Comparisons of Sulfur, Selenium, and Tellurium Cure Systems in Natural Rubber

Thursday, April 27, 2017: 1:30 PM
RJ Del Vecchio, Technical Consulting Services, NC and Ernest Ferro, Corry Rubber, PA
ABSTRACT

The original discovery of vulcanization centered on the use of sulfur, an element which can react with double bonds of polyisoprene and other kinds of unsaturated polymers to create molecular crosslinks. However, two other elements in the same column of the periodic table are selenium and tellurium, and as might be expected, both of them can also produce crosslinks in these polymers. There is relatively little use of the pure elements or their derivatives in accelerators and curatives due to their expense, but it has been claimed that their use provides more stable crosslinks, and thus provides some improved properties in the final vulcanizate.

However, little data can be found to definitively confirm this, and it was decided to run a designed experiment to carefully compare various ways of using all three elemental materials and their variations in curatives and accelerators to determine what contrasts might actually exist in final properties due to the creation of non-sulfur crosslinks.

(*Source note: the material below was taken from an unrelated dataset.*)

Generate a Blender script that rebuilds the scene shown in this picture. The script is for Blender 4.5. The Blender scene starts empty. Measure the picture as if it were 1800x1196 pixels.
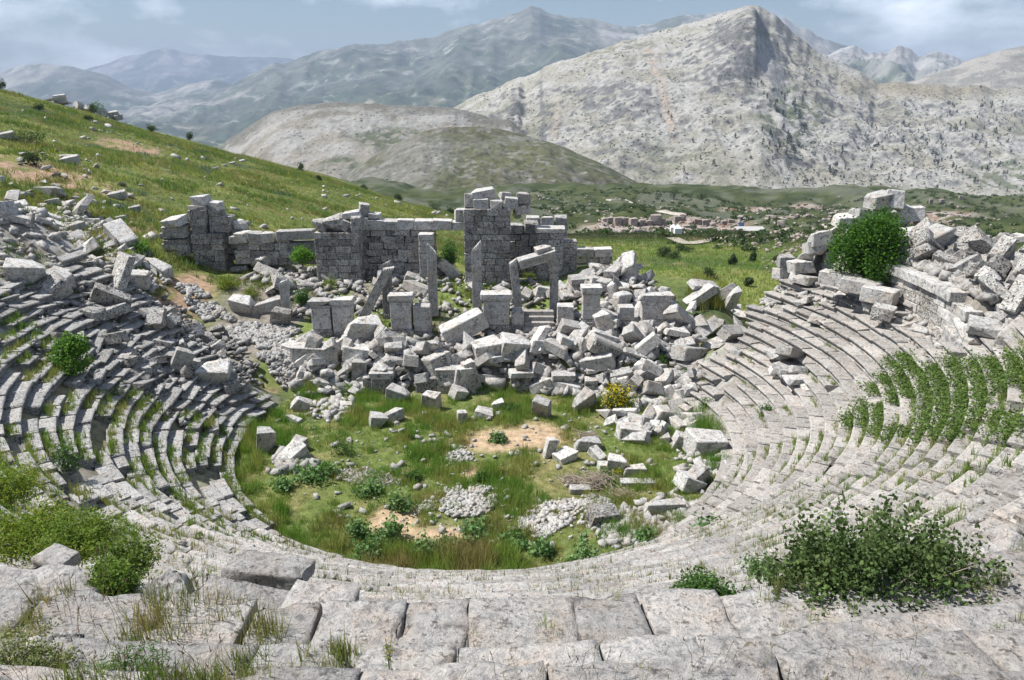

The design type chosen was a Hyper-Graeco-Latin Square in which combinations of all three elements and four types of sulfur based curatives/accelerators plus two types of selenium and two types of tellurium based curatives/accelerators were employed in various combinations. Standard processing tests, basic physical properties, compression set and aging tests were all applied to generate data for comparison.